On May 25, Iran regime’s state-affiliated ILNA news agency reported that the Civil Aviation Organization had purchased two Airbus A330 aircraft from China for a staggering $116 million—despite each plane being valued at less than $30 million.

The deal, conducted under the guise of circumventing Western sanctions, highlights yet another case of opaque transactions and alleged profiteering by regime insiders.

This is not an isolated incident. Over the past decade, numerous reports in both Iranian and international media have exposed how Iranian regime officials and their associates have leveraged sanctions as an opportunity for personal gain.

One of the most infamous examples is Ali Shamkhani, a top advisor to the regime’s Supreme Leader Ali Khamenei, who, along with his children, reportedly accumulated vast wealth through clandestine oil sales.

A Suspicious Transaction

The arrival of the two Airbus planes was officially announced on May 24, with authorities stating that the aircraft were added to Iran Air’s (Homa) fleet.
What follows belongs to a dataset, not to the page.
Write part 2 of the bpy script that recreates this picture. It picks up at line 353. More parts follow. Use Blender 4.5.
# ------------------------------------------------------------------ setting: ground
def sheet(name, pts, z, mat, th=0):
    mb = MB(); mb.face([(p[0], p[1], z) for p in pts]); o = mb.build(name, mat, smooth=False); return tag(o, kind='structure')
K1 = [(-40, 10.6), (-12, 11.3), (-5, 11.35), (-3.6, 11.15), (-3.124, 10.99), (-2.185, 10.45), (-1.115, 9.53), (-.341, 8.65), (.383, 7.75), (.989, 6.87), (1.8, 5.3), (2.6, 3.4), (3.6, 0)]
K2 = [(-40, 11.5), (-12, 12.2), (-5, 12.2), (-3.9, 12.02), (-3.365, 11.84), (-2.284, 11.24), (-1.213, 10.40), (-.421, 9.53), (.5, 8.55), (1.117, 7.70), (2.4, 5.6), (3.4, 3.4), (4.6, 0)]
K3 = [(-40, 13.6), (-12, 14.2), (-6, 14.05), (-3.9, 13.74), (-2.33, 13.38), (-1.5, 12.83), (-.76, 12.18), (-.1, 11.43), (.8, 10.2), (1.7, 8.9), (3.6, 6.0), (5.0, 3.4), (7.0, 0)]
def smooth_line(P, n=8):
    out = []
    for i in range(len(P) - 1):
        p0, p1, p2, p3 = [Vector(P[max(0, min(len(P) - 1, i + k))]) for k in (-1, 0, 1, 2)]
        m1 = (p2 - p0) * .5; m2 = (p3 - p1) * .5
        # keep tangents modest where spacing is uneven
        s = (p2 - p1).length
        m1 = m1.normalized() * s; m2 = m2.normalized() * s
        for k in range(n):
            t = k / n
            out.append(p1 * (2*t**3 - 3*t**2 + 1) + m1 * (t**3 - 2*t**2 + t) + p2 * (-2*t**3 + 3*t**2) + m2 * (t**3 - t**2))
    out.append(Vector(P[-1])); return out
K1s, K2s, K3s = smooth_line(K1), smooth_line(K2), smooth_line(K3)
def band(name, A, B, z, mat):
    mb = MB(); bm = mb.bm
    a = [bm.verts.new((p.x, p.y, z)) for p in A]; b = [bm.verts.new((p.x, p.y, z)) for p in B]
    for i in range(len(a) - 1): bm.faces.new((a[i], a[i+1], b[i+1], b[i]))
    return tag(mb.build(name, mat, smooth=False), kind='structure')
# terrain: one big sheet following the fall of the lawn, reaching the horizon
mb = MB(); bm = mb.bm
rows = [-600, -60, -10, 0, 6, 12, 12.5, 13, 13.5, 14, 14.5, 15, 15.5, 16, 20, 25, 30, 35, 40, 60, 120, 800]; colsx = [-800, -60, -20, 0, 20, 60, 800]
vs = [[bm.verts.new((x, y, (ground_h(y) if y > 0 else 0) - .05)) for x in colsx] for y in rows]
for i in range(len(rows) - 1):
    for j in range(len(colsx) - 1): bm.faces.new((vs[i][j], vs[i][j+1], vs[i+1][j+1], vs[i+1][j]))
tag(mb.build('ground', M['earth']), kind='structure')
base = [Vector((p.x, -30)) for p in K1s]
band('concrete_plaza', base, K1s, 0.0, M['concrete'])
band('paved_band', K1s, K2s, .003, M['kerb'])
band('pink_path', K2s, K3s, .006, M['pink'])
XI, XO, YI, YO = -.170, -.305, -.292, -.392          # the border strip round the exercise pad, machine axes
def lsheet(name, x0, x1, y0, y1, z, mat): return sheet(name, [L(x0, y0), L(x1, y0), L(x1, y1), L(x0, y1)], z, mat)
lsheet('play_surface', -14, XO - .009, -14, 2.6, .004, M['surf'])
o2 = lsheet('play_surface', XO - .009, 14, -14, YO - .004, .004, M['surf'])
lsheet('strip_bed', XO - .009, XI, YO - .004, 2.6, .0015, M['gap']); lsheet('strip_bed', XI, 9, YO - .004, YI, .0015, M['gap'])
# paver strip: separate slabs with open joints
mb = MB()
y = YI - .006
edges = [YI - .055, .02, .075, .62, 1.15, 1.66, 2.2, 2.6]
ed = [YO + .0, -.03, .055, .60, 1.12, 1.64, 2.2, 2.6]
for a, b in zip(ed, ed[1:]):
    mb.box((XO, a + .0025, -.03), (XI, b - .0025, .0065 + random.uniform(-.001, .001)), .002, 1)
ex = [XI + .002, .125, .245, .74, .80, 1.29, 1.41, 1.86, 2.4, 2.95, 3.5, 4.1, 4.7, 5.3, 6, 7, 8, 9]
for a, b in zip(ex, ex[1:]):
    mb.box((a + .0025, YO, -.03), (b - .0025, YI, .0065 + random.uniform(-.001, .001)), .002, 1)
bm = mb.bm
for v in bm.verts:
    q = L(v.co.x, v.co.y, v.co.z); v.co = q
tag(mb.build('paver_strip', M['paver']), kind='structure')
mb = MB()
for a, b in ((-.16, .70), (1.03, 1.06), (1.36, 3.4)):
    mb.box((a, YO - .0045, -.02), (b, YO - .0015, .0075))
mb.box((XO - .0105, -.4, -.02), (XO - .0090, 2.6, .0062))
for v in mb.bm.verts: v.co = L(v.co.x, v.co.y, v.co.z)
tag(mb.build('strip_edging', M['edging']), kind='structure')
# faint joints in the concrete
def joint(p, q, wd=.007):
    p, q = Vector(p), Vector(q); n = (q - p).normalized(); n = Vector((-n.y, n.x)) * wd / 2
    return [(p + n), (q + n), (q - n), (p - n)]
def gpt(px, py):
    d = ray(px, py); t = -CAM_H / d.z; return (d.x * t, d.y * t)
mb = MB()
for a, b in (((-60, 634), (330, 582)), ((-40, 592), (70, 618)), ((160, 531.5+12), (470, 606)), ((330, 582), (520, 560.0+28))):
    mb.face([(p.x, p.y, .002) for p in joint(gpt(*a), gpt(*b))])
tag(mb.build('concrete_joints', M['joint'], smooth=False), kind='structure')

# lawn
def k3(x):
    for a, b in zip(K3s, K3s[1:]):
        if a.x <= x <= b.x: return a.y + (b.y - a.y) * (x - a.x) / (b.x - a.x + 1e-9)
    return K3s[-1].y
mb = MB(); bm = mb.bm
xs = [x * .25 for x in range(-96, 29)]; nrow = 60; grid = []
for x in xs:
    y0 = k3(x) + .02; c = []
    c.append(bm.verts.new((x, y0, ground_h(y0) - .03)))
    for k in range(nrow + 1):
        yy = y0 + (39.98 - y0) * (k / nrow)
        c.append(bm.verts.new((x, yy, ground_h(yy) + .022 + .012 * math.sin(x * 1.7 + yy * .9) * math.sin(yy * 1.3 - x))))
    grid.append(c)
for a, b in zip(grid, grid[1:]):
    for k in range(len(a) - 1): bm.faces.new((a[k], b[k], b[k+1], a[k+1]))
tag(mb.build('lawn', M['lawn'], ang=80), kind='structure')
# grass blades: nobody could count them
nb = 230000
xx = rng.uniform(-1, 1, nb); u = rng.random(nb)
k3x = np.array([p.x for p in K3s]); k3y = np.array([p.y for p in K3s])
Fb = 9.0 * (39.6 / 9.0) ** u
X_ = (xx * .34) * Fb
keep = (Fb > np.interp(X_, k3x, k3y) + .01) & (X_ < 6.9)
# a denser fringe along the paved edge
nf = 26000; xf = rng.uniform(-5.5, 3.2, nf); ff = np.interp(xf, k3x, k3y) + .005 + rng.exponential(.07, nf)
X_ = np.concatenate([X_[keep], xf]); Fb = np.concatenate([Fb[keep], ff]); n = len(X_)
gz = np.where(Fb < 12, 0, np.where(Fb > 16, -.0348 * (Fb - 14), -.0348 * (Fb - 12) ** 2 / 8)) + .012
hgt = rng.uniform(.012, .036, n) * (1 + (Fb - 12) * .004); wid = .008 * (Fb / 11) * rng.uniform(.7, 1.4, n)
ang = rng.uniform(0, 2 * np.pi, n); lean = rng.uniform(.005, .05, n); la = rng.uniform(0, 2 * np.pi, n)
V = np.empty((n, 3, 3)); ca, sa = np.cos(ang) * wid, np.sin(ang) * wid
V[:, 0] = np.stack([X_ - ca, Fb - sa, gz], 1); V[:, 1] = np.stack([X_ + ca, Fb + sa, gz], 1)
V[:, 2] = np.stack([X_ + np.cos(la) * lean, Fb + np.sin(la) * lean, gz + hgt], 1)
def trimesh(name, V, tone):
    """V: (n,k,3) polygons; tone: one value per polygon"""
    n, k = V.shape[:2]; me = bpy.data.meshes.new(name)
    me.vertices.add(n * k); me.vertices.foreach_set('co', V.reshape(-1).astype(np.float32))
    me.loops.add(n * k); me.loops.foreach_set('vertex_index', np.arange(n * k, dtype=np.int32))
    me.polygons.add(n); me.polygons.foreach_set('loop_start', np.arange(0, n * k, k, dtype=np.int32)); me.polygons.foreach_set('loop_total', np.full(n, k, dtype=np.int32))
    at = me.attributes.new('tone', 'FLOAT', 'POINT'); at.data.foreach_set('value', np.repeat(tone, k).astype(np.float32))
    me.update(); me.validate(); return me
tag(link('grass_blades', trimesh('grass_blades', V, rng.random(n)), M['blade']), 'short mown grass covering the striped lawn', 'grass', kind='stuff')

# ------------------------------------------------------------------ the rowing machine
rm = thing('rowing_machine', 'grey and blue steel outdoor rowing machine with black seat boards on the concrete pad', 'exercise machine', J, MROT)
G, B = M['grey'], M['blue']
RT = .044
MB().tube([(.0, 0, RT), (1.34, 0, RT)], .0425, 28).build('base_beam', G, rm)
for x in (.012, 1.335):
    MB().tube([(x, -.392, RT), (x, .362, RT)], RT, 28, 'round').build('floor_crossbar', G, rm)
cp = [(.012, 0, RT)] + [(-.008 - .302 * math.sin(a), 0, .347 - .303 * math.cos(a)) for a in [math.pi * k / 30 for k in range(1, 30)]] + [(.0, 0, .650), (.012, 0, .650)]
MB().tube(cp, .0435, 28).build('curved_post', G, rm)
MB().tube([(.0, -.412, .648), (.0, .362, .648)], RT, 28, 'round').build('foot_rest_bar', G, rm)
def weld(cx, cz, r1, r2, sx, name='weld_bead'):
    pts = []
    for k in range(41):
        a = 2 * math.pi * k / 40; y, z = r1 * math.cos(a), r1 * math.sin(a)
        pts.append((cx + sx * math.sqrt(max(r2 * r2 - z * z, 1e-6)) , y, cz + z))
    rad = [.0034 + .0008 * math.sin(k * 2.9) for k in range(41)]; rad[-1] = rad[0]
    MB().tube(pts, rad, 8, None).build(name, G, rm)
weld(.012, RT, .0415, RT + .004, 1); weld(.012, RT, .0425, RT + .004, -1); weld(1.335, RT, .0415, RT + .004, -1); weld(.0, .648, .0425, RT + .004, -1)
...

Mehrdad Bazrpash, then Minister of Roads and Urban Development under Ebrahim Raisi’s administration, had first teased the acquisition in April, claiming it had been initiated by the previous government.

However, ILNA’s investigation revealed a different story. The planes were obtained through a barter arrangement with an obscure Chinese firm named Hakan Energy, in exchange for Iranian oil. The report noted with concern that “each aircraft, worth less than $30 million, was traded for oil valued at $116 million.”
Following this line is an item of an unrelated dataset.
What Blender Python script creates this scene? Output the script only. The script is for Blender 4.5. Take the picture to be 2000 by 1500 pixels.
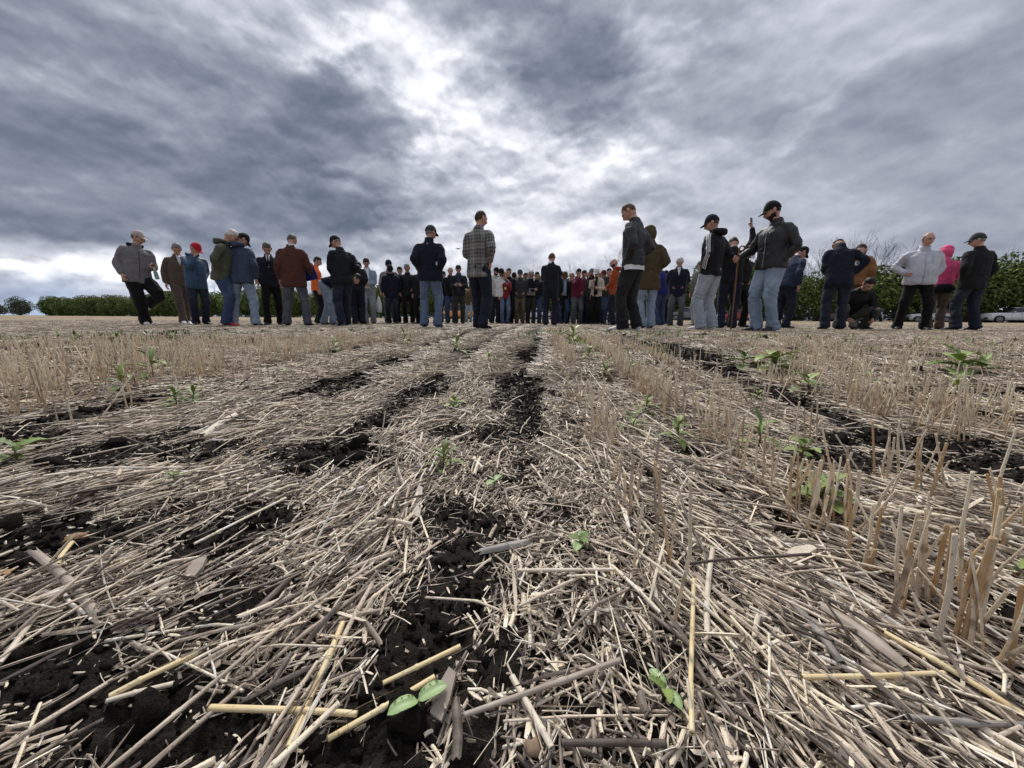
import bpy, bmesh, math, random
import numpy as np
from mathutils import Vector, Matrix, noise, Quaternion, Euler
from mathutils.bvhtree import BVHTree
R = math.radians
rng = np.random.default_rng(7)
random.seed(7)
for o in list(bpy.data.objects):
    bpy.data.objects.remove(o)
scene = bpy.context.scene
C = scene.collection

# ---------------------------------------------------------------- camera
FPX = 751.0            # focal length in pixels of the 2000 px wide photograph
CAM_H = 0.33
PITCH = math.atan((750 - 621) / FPX)
ROLL = R(0.34)
cam_d = bpy.data.cameras.new('camera')
cam = bpy.data.objects.new('camera', cam_d)
C.objects.link(cam)
cam.location = (0, 0, CAM_H)
cam_rot = Matrix.Rotation(R(90) - PITCH, 3, 'X') @ Matrix.Rotation(ROLL, 3, 'Z')
cam.rotation_euler = cam_rot.to_euler()
cam_d.sensor_width = 36.0
cam_d.lens = 36.0 * FPX / 2000.0
cam_d.clip_start = 0.02
cam_d.clip_end = 5000
scene.camera = cam

def pix_dir(px, py):
    v = cam_rot @ Vector(((px - 1000) / FPX, (750 - py) / FPX, -1.0))
    return v
def pix_depth(px, py, z):
    """point seen at the pixel, at z metres along the optical axis"""
    return Vector((0, 0, CAM_H)) + pix_dir(px, py) * z

# ---------------------------------------------------------------- world
EXPO = 2.1                        # exposed for the ground
SUN_EL, SUN_AZ = R(50), R(-8)      # sun behind the clouds, ahead of the camera
world = bpy.data.worlds.new('World')
scene.world = world
world.use_nodes = True
wn, wl = world.node_tree.nodes, world.node_tree.links
wn.clear()

class G:
    """tiny expression helper for shader trees"""
    def __init__(s, tree):
        s.t, s.n, s.l = tree, tree.nodes, tree.links
    def put(s, sock, v):
        if hasattr(v, 'links'): s.l.new(v, sock)
        elif v is not None: sock.default_value = v
    def m(s, op, a, b=None, c=None, clamp=False):
        nd = s.n.new('ShaderNodeMath'); nd.operation = op; nd.use_clamp = clamp
        s.put(nd.inputs[0], a); s.put(nd.inputs[1], b)
        if c is not None: s.put(nd.inputs[2], c)
        return nd.outputs[0]
    def v(s, op, a, b=None, scale=None):
        nd = s.n.new('ShaderNodeVectorMath'); nd.operation = op
        s.put(nd.inputs[0], a)
        if b is not None: s.put(nd.inputs[1], b)
        if scale is not None: s.put(nd.inputs['Scale'], scale)
        return nd.outputs['Value'] if op in ('DOT_PRODUCT', 'LENGTH', 'DISTANCE') else nd.outputs[0]
    def comb(s, x, y, z):
        nd = s.n.new('ShaderNodeCombineXYZ')
        for i, q in enumerate((x, y, z)): s.put(nd.inputs[i], q)
        return nd.outputs[0]
    def sep(s, a):
        nd = s.n.new('ShaderNodeSeparateXYZ'); s.put(nd.inputs[0], a)
        return nd.outputs
    def noise(s, vec, scale, detail=4, rough=.5, dist=0, color=False, lac=2.0):
        nd = s.n.new('ShaderNodeTexNoise')
        s.put(nd.inputs['Vector'], vec)
        nd.inputs['Scale'].default_value = scale; nd.inputs['Detail'].default_value = detail
        nd.inputs['Roughness'].default_value = rough; nd.inputs['Distortion'].default_value = dist
        nd.inputs['Lacunarity'].default_value = lac
        return nd.outputs['Color'] if color else nd.outputs[0]
    def ramp(s, f, stops, interp='LINEAR'):
        nd = s.n.new('ShaderNodeValToRGB'); cr = nd.color_ramp; cr.interpolation = interp
        while len(cr.elements) < len(stops): cr.elements.new(0.5)
        for e, (p, c) in zip(cr.elements, stops):
            e.position = p; e.color = (*c, 1) if len(c) == 3 else c
        s.put(nd.inputs[0], f)
        return nd.outputs[0]
    def mix(s, f, a, b, mode='MIX'):
        nd = s.n.new('ShaderNodeMix'); nd.data_type = 'RGBA'; nd.blend_type = mode
        s.put(nd.inputs[0], f)
        for i, q in ((6, a), (7, b)):
            if isinstance(q, tuple) and len(q) == 3: q = (*q, 1)
            s.put(nd.inputs[i], q)
        return nd.outputs[2]
    def mapr(s, f, a, b, c=0., d=1., smooth=False):
        nd = s.n.new('ShaderNodeMapRange')
        if smooth: nd.interpolation_type = 'SMOOTHSTEP'
        s.put(nd.inputs[0], f)
        for i, q in enumerate((a, b, c, d)): nd.inputs[i + 1].default_value = q
        return nd.outputs[0]

# cloud deck: broad cloud masses given by direction (azimuth, elevation), broken up by fractal noise
def azel(px, py):
    d = pix_dir(px, py).normalized()
    return math.atan2(d.x, d.y), math.asin(d.z)
BLOBS = [  # centre x, y, radius x, y, turn, brightness, hard edge
    (180, 250, 420, 260, 0, -.15, 0), (420, 210, 240, 120, 28, -.05, 0), (330, 330, 420, 130, 8, -.09, 0),
    (700, 270, 130, 190, -35, -.30, 1), (610, 330, 180, 110, 20, -.14, 0), (560, 150, 110, 75, 40, -.08, 0),
    (240, 430, 400, 62, 4, -.20, 0), (30, 120, 180, 200, 0, -.10, 0), (560, 440, 160, 55, 0, -.06, 0),
    (790, 385, 90, 60, -10, -.10, 0), (420, 390, 60, 34, 0, .07, 0), (330, 290, 36, 40, 0, .08, 0),
    (690, 95, 200, 60, 40, .34, 0), (820, 190, 130, 170, 30, .25, 0), (630, 40, 110, 40, 10, .16, 0),
    (900, 80, 170, 140, 20, .12, 0), (960, 330, 260, 150, 0, .06, 0), (1080, 90, 170, 130, 20, -.27, 0), (1180, 150, 110, 100, 0, -.10, 0), (960, 20, 110, 60, 0, -.14, 0),
    (1290, 70, 70, 110, -10, .22, 0), (1050, 250, 240, 90, 0, .16, 0), (1000, 340, 190, 60, 0, .06, 0),
    (1150, 300, 120, 70, 0, .10, 0), (1090, 480, 180, 50, 0, .34, 0), (980, 400, 80, 46, 0, .24, 0), (1180, 330, 60, 30, 10, .14, 0),
    (1380, 200, 160, 90, 20, -.12, 0), (1700, 210, 280, 80, -22, -.12, 0), (1620, 130, 200, 40, -24, .10, 0), (1560, 240, 150, 26, -38, .16, 0),
    (1800, 60, 260, 70, -20, -.06, 0), (1450, 400, 300, 160, 0, .09, 0), (1750, 420, 360, 110, 0, -.04, 0), (1900, 520, 260, 70, 0, -.08, 0), (1600, 60, 400, 140, -10, .07, 0), (1950, 230, 140, 200, 0, -.08, 0),
    (90, 490, 230, 22, 5, .26, 0), (250, 540, 190, 26, 0, .50, 0), (40, 540, 130, 26, 0, .30, 0), (30, 528, 60, 10, 5, -.22, 0), (420, 580, 120, 40, 0, .36, 0),
    (700, 530, 200, 36, 0, .18, 0), (870, 520, 90, 34, 0, .10, 0), (1240, 560, 180, 30, 0, .16, 0),
]
g = G(world.node_tree)
tc = wn.new('ShaderNodeTexCoord')
dirn = g.v('NORMALIZE', tc.outputs['Generated'])
dx, dy, dz = g.sep(dirn)
az = g.m('ARCTAN2', dx, dy)
el = g.m('ARCSINE', dz)
den = g.m('ADD', g.m('MAXIMUM', dz, 0.0), 0.16)
P = g.comb(g.m('DIVIDE', dx, den), g.m('DIVIDE', dy, den), 0.0)
# streaks run away from the camera towards the upper right
Pr = g.n.new('ShaderNodeMapping'); g.put(Pr.inputs['Vector'], P)
Pr.inputs['Rotation'].default_value = (0, 0, R(38)); Pr.inputs['Scale'].default_value = (0.85, 1.1, 1)
PS = Pr.outputs[0]
AE = g.comb(az, g.m('MULTIPLY', el, 1.25), 0.0)
D3 = g.v('MULTIPLY', dirn, (1.0, 1.0, 1.7))
w1 = g.noise(D3, 2.2, 3, .5, 0, True)
w2 = g.noise(D3, 6.5, 5, .55, 0, True)
wa = g.v('SCALE', g.v('SUBTRACT', w1, (.5, .5, .5)), scale=.26)
wb = g.v('SCALE', g.v('SUBTRACT', w2, (.5, .5, .5)), scale=.30)
wx, wy, _ = g.sep(g.v('ADD', wa, wb))
fade = g.mapr(el, .0, .22, .12, 1.0)
Q = g.comb(g.m('ADD', az, wx), g.m('ADD', el, g.m('MULTIPLY', wy, fade)), 1.0)
acc = None
for (bx, by, rx, ry, turn, amp, hard) in BLOBS:
    a0, e0 = azel(bx, by)
    ax, ex = azel(bx + 5, by); ay, ey = azel(bx, by + 5)
    Jinv = np.array([[(ax - a0) / 5, (ay - a0) / 5], [(ex - e0) / 5, (ey - e0) / 5]])   # d(az,el)/d(px)
    J = np.linalg.inv(Jinv)
    t = R(turn); Rt = np.array([[math.cos(t), math.sin(t)], [-math.sin(t), math.cos(t)]])
    M = np.diag([1 / rx, 1 / ry]) @ Rt @ J
    c = -M @ np.array([a0, e0])
    u = g.v('DOT_PRODUCT', Q, (M[0, 0], M[0, 1], c[0]))
    vv = g.v('DOT_PRODUCT', Q, (M[1, 0], M[1, 1], c[1]))
    r2 = g.m('MULTIPLY_ADD', u, u, g.m('MULTIPLY', vv, vv))
    if hard: r2 = g.m('MULTIPLY', r2, r2)
    wgt = g.m('POWER', math.exp(-1.0), r2)
    acc = g.m('MULTIPLY_ADD', wgt, amp, acc if acc is not None else 0.0)
n1 = g.noise(PS, 1.3, 5, .48, .1)
n2 = g.noise(D3, 4.2, 7, .50, .1)
sh = g.v('ADD', D3, (0.004, -0.006, 0.036))
n2b = g.noise(sh, 4.2, 7, .50, .1)
n3 = g.noise(D3, 12.0, 5, .52, .1); n3b = g.noise(g.v('ADD', D3, (.002, -.003, .015)), 12.0, 5, .52, .1)
relief = g.m('MULTIPLY_ADD', g.m('SUBTRACT', n2, n2b), 1.05, g.m('MULTIPLY', g.m('SUBTRACT', n3, n3b), .55))
def puffs(vec):
    nd = g.n.new('ShaderNodeTexVoronoi'); nd.feature = 'F1'; g.put(nd.inputs['Vector'], vec)
    nd.inputs['Scale'].default_value = 6.5; nd.inputs['Detail'].default_value = 2.0; nd.inputs['Roughness'].default_value = .5
    return nd.outputs['Distance']
DW = g.v('ADD', D3, g.v('SCALE', g.v('SUBTRACT', w2, (.5, .5, .5)), scale=.16))
pf = g.m('SUBTRACT', puffs(g.v('ADD', DW, (.003, -.004, .022))), puffs(DW))
pmask = g.mapr(g.noise(D3, 2.4, 2, .5), .40, .58, .25, 1.0)
relief = g.m('ADD', relief, g.m('MULTIPLY', g.m('MULTIPLY', pf, pmask), .55))
relief = g.m('MULTIPLY', relief, g.mapr(az, -.1, .7, 1.0, .55))
ns = g.m('ADD', g.m('MULTIPLY', g.m('SUBTRACT', n1, .5), .24), g.m('MULTIPLY', g.m('SUBTRACT', n2, .5), .46))
lvl = g.m('ADD', g.m('ADD', acc, g.mapr(el, .7, 1.3, .52, .74)), g.m('ADD', g.m('MULTIPLY', g.m('MULTIPLY', ns, g.mapr(az, -.1, .7, 1.0, .72)), g.mapr(el, 0, .12, .35, 1.)), relief))
cloud = g.ramp(lvl, [(0.0, (.118, .145, .200)), (.16, (.162, .190, .250)), (.34, (.236, .264, .332)),
                     (.52, (.350, .376, .446)), (.70, (.525, .550, .622)), (.86, (.76, .78, .84)), (1.0, (.94, .95, 1.0))])
sky = wn.new('ShaderNodeTexSky'); sky.sky_type = 'NISHITA'; sky.sun_disc = False
sky.sun_elevation = SUN_EL; sky.sun_rotation = SUN_AZ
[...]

Hakan Energy, according to ILNA, has a murky track record. During the previous administration, it was awarded projects worth billions—including a $2.5 billion second-phase development plan for Imam Khomeini International Airport—in exchange for oil purchases.

Experts at the time warned that the figures were exorbitantly inflated. Eventually, Hakan abandoned the airport project and failed to deliver on other commitments, such as electrifying the Tehran-Mashhad railway, procuring rail wagons, and importing additional aircraft.

Despite a supposed agreement to supply 55 aircraft, only two have been delivered—at double their market value.

Corruption Under the Cloak of Sanctions

The scandal unfolds amid growing criticism of Farzaneh Sadegh, the current Roads and Urban Development Minister, over her and her family’s state-funded luxury trip to Kish Island and a 61 trillion toman contract with Babak Zanjani’s controversial enterprise. Yet ILNA emphasized that the Airbus deal was signed under Bazrpash’s leadership, just before his departure from office. He has since defended the move as an effort to facilitate private-sector aircraft imports.

What remains unanswered is why Sadegh chose not to cancel or renegotiate a deal so evidently skewed against Iran’s national interest.

A System Built on Exploitation

While regime officials frequently blame Western sanctions for widespread poverty among ordinary Iranians, deals like the Airbus transaction tell a different story. Behind the scenes, a network of state-affiliated brokers, security institutions, and so-called private firms appear to be profiting immensely from the very sanctions they publicly denounce.

Experts argue that, under normal circumstances, used Airbus aircraft could have been procured on the open market for under $30 million each. But in a system lacking transparency and accountability—where oil-for-goods barter deals are orchestrated in secrecy—the main beneficiaries are intermediaries closely linked to centers of power.

Since the early 2010s, when sanctions intensified, organizations like the IRGC’s Khatam al-Anbiya Construction Headquarters, the Execution of Imam Khomeini’s Order, and various religious foundations have dominated Iran’s parallel economy.

Framed as efforts to bypass sanctions, their activities have fueled systemic corruption and created a new class of “sanctions profiteers.” These actors, with direct influence over policymaking, have every incentive to maintain the status quo.

The Case of Ali Shamkhani

Perhaps the most striking example of this dynamic is the immense and inexplicable wealth amassed by Ali Shamkhani and his family. Numerous credible media outlets—including Reuters, Bloomberg, and Al Arabiya—have detailed how the Shamkhanis have enriched themselves through secret oil deals, opaque barter arrangements with East Asian firms, and other financial maneuvers designed to obscure the true beneficiaries.

What these revelations confirm is that sanctions have not merely failed to curb the regime’s power—they have been repurposed as a lucrative business model for Iran’s ruling elite.

Conclusion

The Airbus deal is not just a case of financial mismanagement or bad judgment; it is emblematic of a broader, deeply entrenched system of corruption. Under the pretext of economic resistance and self-reliance, regime insiders continue to exploit national crises for personal enrichment—while ordinary Iranians bear the brunt of poverty and isolation.

As long as this corrupt infrastructure remains in place, sanctions will serve not as a deterrent, but as an enabler of elite privilege and systemic looting.